After seeing august actor James Earl Jones' name on Rosewood Reborn's credits, another pressing question surfaces: How does a independent radio producer get one of the biggest names in show business to lend his imposing baritone _ and a fair bit of prestige _ to his fledgling project?

To hear Lipke talk, all it took was a letter to Jones' agent and a lot of luck.

"I was thinking I wanted a black person (to narrate), for the reasons you might expect," says Lipke. "Here I am, this white, Jewish honky from New York, talking about a pivotal event. Also, I wanted someone with a broad appeal _ I didn't want to end up preaching to the choir."

In the end, he found all that and more in Jones, who believed in the project enough to work for union scale wages. "The limo that took him to the studio got paid almost as much as he did," says the producer, who recorded Jones' narration in a run-down Manhattan studio. "He might as well have been working for free."

According to Lipke, Jones was also very precise about the words that might be used during the broadcast. "He was concerned that the reading avoid any inflammatory tones _ when to use the word "mob' for instance. He feels it is a very delicate subject and it's important to handle it delicately."

Through a representative, Jones declined to speak with the Times on his role in the show.

As awareness of Rosewood spreads _ in part, due to his documentary, which is now distributed by the Pacifica Radio Network _ Lipke hopes today's generation doesn't lose sight of the lessons that remain an enduring legacy of the massacre.

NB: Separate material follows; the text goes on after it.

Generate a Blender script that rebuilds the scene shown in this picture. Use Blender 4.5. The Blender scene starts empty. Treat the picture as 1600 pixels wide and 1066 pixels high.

"I want people to get a sense of the immediacy _ the timelessness _ of this conflict," he says. "This is the kind of conflict that will continue to happen . . . as long as minority communities have specific grievances about prejudice today. If (anybody) really thinks (women and) black people are getting preferential treatment, they should put on a dress, paint themselves black and see what it's like."

At a glance

Rosewood Reborn airs at noon Feb. 27 on WMNF-FM 88.5 and at 7:30 p.m. Feb. 28 on WUSF-FM 89.7.